**WORK TO BE COMPLETED:** Retype the data that follows line by line, exactly, and leave its pictures out.

**DATA LINES:**
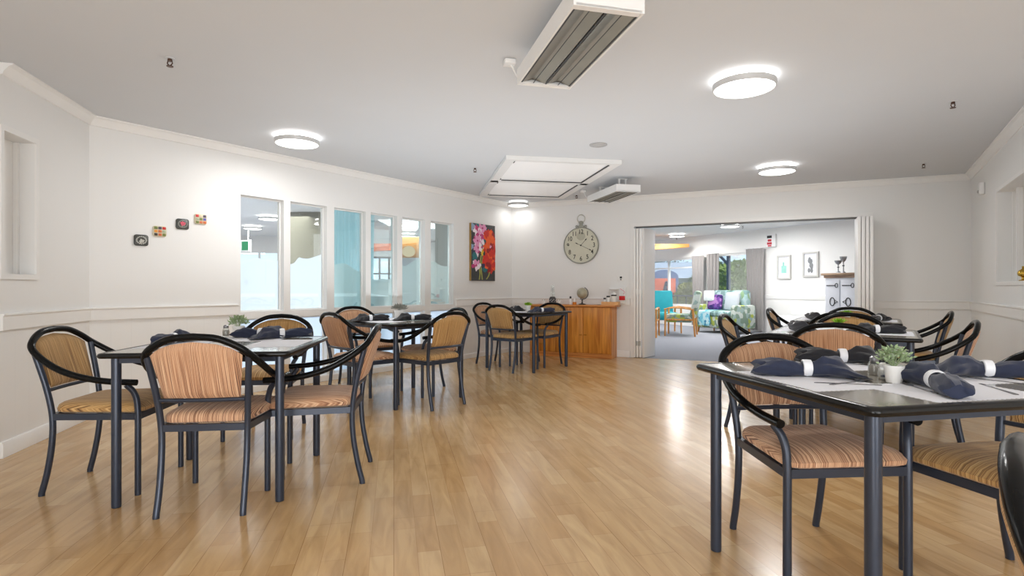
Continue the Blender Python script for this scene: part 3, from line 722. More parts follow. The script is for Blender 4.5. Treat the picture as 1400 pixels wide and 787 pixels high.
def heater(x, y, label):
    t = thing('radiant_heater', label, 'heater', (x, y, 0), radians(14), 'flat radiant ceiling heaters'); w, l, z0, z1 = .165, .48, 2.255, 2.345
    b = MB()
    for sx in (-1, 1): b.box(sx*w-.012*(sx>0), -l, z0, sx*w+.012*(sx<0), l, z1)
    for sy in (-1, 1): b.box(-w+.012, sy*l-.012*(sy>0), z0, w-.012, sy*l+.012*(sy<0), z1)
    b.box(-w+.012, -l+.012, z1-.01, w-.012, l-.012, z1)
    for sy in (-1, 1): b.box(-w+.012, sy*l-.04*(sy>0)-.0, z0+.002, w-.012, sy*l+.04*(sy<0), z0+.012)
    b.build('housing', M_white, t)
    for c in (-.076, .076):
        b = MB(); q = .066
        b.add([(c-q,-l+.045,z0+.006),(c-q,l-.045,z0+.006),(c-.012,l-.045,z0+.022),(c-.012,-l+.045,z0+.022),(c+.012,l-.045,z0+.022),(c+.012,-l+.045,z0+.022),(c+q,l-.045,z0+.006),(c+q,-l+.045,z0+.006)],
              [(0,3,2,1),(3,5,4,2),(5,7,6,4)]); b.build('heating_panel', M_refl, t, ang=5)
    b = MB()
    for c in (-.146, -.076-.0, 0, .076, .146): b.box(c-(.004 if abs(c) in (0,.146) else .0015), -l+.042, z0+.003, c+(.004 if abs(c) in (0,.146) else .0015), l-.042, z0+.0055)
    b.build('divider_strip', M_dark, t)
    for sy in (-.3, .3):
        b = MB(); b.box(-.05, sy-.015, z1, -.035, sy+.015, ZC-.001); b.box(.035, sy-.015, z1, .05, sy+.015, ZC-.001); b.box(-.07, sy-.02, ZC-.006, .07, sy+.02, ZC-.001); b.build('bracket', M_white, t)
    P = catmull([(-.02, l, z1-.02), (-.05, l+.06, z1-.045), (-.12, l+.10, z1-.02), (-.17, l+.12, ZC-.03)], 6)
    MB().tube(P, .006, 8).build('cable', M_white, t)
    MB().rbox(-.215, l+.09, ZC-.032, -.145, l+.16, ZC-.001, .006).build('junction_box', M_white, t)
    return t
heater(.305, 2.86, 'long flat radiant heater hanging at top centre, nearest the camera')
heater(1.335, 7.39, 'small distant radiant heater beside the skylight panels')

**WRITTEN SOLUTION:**
Continue the Blender Python script for this scene: part 3, from line 722. More parts follow. The script is for Blender 4.5. Treat the picture as 1400 pixels wide and 787 pixels high.
def heater(x, y, label):
    t = thing('radiant_heater', label, 'heater', (x, y, 0), radians(14), 'flat radiant ceiling heaters'); w, l, z0, z1 = .165, .48, 2.255, 2.345
    b = MB()
    for sx in (-1, 1): b.box(sx*w-.012*(sx>0), -l, z0, sx*w+.012*(sx<0), l, z1)
    for sy in (-1, 1): b.box(-w+.012, sy*l-.012*(sy>0), z0, w-.012, sy*l+.012*(sy<0), z1)
    b.box(-w+.012, -l+.012, z1-.01, w-.012, l-.012, z1)
    for sy in (-1, 1): b.box(-w+.012, sy*l-.04*(sy>0)-.0, z0+.002, w-.012, sy*l+.04*(sy<0), z0+.012)
    b.build('housing', M_white, t)
    for c in (-.076, .076):
        b = MB(); q = .066
        b.add([(c-q,-l+.045,z0+.006),(c-q,l-.045,z0+.006),(c-.012,l-.045,z0+.022),(c-.012,-l+.045,z0+.022),(c+.012,l-.045,z0+.022),(c+.012,-l+.045,z0+.022),(c+q,l-.045,z0+.006),(c+q,-l+.045,z0+.006)],
              [(0,3,2,1),(3,5,4,2),(5,7,6,4)]); b.build('heating_panel', M_refl, t, ang=5)
    b = MB()
    for c in (-.146, -.076-.0, 0, .076, .146): b.box(c-(.004 if abs(c) in (0,.146) else .0015), -l+.042, z0+.003, c+(.004 if abs(c) in (0,.146) else .0015), l-.042, z0+.0055)
    b.build('divider_strip', M_dark, t)
    for sy in (-.3, .3):
        b = MB(); b.box(-.05, sy-.015, z1, -.035, sy+.015, ZC-.001); b.box(.035, sy-.015, z1, .05, sy+.015, ZC-.001); b.box(-.07, sy-.02, ZC-.006, .07, sy+.02, ZC-.001); b.build('bracket', M_white, t)
    P = catmull([(-.02, l, z1-.02), (-.05, l+.06, z1-.045), (-.12, l+.10, z1-.02), (-.17, l+.12, ZC-.03)], 6)
    MB().tube(P, .006, 8).build('cable', M_white, t)
    MB().rbox(-.215, l+.09, ZC-.032, -.145, l+.16, ZC-.001, .006).build('junction_box', M_white, t)
    return t
heater(.305, 2.86, 'long flat radiant heater hanging at top centre, nearest the camera')
heater(1.335, 7.39, 'small distant radiant heater beside the skylight panels')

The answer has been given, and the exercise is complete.